Thursday, November 04, 2004

saying it succinctly

dave quipped, "so as bad as this is, no one can feel worse than john kerry. today he has to realize that he is less popular than george w. bush."

but i think my friend tim said it best when he commented, "we could nominate satan as a republican and we would elect him"

he was talking about the state of indiana, but somehow, it seems to sum up the situation pretty nicely.

Wednesday, November 03, 2004

how is this possible?

After every dumb thing that he's done, after every soldier he's had an indirect hand in killing, after all the money he's spent , after all the jobs he's lost...

how is bush STILL looking like he's about to get reelected to a second term in office?

it's 6:21pm in singapore, 5:21am EST, and while there are still 4% of precincts yet to report, bush has 254 projected votes versus kerry's 252. only problem is, ohio, iowa and new mexico all look like they are going to go to the wrong candidate.

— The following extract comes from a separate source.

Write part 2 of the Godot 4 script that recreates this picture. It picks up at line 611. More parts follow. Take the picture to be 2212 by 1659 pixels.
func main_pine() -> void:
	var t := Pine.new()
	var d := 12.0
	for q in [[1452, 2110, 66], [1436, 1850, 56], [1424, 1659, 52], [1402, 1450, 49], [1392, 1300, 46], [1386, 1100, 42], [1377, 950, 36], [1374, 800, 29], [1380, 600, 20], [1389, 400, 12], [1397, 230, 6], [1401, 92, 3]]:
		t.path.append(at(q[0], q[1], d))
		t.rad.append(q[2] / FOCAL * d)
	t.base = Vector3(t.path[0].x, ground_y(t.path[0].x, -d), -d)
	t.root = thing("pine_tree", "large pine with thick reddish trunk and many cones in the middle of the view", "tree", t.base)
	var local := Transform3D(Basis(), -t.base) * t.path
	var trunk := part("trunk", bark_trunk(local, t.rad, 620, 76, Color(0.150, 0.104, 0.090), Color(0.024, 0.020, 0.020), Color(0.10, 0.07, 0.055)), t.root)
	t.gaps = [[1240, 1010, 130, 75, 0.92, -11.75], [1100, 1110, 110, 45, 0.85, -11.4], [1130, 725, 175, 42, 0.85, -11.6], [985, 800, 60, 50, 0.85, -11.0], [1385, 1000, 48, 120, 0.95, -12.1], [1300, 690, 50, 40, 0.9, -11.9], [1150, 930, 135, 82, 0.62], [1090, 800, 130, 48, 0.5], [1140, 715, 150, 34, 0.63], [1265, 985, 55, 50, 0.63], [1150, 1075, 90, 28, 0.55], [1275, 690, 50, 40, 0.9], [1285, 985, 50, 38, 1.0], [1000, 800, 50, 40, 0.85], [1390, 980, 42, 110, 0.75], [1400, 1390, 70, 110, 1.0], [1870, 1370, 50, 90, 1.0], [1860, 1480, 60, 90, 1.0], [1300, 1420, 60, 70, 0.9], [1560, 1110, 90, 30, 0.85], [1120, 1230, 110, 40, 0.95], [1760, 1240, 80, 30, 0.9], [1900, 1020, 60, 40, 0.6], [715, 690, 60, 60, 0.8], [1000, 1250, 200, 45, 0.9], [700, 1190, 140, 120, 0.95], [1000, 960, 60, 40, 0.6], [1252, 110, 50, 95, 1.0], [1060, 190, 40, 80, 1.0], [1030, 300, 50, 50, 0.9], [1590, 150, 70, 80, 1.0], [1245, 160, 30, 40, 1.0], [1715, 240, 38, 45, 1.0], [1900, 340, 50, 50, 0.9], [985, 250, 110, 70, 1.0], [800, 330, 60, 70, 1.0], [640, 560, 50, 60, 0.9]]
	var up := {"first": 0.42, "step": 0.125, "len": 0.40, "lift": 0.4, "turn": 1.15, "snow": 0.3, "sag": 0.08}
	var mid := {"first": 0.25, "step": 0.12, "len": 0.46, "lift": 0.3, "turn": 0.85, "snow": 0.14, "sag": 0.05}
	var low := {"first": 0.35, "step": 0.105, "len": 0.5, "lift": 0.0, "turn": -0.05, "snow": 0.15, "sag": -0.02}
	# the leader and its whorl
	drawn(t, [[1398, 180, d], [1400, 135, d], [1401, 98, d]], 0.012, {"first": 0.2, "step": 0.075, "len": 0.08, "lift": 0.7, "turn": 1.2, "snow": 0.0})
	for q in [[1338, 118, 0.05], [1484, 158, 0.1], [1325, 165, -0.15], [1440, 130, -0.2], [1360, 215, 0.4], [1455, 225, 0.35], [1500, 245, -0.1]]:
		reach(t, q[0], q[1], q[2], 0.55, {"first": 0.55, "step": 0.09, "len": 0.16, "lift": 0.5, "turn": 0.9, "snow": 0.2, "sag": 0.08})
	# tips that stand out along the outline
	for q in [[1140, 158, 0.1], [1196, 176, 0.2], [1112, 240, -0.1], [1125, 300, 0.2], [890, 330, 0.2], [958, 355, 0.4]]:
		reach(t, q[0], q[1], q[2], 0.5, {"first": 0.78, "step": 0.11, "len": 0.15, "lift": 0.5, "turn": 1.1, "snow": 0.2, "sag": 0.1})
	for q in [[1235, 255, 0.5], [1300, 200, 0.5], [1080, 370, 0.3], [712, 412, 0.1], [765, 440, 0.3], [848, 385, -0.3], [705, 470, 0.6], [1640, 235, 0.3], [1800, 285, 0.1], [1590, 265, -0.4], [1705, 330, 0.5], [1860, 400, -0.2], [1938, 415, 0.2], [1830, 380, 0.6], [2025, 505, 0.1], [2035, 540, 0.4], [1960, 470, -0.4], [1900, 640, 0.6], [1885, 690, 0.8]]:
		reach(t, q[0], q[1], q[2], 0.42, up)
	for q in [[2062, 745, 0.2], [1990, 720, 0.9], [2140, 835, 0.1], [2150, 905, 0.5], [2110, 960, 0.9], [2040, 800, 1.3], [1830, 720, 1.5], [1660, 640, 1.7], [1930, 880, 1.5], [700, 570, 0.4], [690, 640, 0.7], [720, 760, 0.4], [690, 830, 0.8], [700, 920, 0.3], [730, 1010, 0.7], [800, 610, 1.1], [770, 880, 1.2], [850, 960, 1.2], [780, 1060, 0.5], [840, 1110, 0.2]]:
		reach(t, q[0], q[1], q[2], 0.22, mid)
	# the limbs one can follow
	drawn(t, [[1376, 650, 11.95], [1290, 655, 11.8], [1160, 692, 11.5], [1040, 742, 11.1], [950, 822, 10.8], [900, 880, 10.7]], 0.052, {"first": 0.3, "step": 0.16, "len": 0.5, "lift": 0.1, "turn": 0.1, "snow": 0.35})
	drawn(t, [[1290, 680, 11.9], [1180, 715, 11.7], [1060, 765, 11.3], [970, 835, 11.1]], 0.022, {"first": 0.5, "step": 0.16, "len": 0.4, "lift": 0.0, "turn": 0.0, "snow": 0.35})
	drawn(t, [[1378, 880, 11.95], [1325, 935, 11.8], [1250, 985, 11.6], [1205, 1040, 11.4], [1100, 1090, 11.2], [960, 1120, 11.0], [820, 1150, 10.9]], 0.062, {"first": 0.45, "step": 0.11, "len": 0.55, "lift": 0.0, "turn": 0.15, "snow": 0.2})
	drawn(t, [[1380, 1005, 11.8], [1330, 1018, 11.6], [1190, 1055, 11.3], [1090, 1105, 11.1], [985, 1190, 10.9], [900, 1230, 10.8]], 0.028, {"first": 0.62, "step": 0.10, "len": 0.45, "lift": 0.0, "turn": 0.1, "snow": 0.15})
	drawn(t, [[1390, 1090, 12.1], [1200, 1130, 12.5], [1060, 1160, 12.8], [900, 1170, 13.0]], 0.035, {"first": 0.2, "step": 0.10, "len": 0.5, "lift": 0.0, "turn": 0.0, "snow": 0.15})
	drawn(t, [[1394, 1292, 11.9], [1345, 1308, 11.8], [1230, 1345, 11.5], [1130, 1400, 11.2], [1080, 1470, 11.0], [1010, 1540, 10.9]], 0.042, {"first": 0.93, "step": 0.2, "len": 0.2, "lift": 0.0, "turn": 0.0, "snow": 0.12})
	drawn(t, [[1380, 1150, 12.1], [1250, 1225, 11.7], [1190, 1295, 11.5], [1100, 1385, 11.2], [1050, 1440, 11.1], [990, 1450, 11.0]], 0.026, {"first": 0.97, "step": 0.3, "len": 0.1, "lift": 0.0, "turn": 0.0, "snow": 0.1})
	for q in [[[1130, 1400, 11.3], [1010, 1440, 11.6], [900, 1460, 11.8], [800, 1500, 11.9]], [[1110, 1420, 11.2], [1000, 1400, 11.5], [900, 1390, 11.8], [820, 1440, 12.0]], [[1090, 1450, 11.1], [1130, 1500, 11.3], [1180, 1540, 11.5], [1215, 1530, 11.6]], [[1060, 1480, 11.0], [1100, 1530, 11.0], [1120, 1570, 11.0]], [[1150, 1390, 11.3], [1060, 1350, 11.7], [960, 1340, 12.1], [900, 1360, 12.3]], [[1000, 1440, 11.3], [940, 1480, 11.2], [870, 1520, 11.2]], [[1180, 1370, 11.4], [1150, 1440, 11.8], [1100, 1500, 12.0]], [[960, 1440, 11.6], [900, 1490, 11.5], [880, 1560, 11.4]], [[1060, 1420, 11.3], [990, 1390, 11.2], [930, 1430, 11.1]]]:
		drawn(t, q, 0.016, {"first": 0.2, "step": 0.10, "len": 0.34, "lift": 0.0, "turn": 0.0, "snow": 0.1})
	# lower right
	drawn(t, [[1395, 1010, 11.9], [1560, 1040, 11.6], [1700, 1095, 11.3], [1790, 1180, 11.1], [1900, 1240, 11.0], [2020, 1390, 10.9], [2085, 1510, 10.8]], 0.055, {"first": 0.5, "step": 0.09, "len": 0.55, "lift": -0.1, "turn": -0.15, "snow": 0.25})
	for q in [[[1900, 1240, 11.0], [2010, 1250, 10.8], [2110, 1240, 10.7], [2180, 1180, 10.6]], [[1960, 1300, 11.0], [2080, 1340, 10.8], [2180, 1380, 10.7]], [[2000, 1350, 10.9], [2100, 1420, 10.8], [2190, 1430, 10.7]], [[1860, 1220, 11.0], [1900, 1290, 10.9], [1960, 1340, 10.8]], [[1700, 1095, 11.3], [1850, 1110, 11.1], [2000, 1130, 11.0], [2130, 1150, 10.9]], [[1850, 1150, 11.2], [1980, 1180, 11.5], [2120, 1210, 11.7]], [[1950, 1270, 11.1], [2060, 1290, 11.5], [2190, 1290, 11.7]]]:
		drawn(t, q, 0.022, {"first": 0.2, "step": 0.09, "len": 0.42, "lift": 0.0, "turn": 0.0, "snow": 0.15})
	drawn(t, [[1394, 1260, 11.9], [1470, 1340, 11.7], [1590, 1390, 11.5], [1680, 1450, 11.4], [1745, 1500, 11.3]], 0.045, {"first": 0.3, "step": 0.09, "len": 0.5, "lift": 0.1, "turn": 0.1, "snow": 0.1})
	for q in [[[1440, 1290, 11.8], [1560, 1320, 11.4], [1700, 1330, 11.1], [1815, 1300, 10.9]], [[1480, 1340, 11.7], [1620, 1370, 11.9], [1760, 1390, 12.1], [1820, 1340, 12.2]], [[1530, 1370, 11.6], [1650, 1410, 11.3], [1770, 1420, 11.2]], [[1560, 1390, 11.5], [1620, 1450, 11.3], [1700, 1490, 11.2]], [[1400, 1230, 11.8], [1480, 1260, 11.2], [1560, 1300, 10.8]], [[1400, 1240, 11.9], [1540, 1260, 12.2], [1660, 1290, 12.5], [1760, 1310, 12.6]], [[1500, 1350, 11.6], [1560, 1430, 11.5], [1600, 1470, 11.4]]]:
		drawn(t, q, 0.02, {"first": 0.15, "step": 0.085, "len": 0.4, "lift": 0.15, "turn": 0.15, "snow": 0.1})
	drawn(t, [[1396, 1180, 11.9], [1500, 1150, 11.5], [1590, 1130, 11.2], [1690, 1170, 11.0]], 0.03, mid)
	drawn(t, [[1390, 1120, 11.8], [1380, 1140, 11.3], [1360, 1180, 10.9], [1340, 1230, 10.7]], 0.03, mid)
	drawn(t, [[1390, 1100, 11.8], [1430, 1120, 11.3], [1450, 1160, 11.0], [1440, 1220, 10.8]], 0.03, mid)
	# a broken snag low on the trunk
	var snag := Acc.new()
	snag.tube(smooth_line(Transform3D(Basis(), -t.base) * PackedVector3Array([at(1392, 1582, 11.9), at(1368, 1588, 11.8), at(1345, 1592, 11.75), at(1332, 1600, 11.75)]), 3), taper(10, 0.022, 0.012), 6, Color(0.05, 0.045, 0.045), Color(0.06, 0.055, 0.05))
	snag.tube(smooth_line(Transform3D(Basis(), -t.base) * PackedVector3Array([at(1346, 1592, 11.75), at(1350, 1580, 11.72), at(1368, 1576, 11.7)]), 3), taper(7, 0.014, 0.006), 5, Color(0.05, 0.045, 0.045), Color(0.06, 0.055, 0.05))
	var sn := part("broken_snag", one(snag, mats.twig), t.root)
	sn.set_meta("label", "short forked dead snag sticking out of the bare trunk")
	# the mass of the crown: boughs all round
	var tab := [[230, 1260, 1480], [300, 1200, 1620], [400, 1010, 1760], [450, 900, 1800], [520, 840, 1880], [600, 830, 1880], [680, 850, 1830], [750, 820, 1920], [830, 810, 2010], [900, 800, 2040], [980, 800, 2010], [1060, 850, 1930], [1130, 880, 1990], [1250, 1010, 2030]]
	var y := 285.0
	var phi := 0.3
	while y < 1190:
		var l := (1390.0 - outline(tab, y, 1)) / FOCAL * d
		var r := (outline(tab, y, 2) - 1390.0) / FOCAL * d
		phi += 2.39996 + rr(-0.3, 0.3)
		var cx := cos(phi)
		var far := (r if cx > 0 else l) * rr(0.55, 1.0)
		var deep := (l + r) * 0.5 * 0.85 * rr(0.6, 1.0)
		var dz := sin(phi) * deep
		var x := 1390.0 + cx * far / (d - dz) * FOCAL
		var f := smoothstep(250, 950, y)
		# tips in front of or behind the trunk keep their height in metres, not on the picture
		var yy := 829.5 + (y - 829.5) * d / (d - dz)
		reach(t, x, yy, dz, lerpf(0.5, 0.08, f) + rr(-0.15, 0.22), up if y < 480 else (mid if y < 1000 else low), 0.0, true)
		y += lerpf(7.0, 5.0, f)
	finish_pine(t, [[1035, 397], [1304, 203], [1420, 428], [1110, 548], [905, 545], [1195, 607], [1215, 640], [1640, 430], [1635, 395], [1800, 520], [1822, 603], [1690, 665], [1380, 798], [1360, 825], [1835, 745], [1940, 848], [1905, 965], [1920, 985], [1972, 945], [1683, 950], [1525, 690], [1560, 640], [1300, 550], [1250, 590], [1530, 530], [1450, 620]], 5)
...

i guess i am lucky in a way, while almost 54 million kerry supporters are going to wake up to the terrible news, i get to sleep it off.

yet the nightmares of another four years with dubya might keep me from getting any shut eye at all.

there is still hope, but not a whole lot of it.

Tuesday, November 02, 2004

dare i mock?

before i start, let me acknowledge that singapore isn't without its lack of language problems. "lah", "leh", "lor" and "meh" are only a handful of punctuations that we use in this colorful homegrown language called singlish. it comes so natually to locals, that i sometimes forget that it really isn't the english my foreign friends are used to. at least we have the coxford singlish dictionary to shed light on the meaning of those everyday words.

maybe i'd like to think that my command of the english language is above average for this part of the world (and in saying that, i am sure i will make a bunch of grammatical and spelling mistakes in this entry), maybe noticing the mistakes that others make makes me feel better about myself (inferiority complex remember?), or maybe i am just mean.

regardless, i have a penchant for making fun of people (as if you didn't already know), and being the condescending bastard that i am, stuff like engrish.com just cracks me up.

engrish is defined as "the humorous english mistakes that appear in japanese advertising and product design" according to the website, which goes on to explain how japanese use english more as a design element instead of an attempt to communicate.

i am sure that i had a good reason for starting this entry. i believe it was something along the lines of how we should embrace the different versions of english that we hear around the world and how that lends itself to establishing a national identity etc. but i've lost my train of thought, and will just have to say that if seeing t-shirts with slogans like separately: since ever quest number prime leave around thing mathematics, signs that point you to where flesh meat is sold, and snacks called homo sausage make you laugh, then you too have embraced the wonderful world of engrish!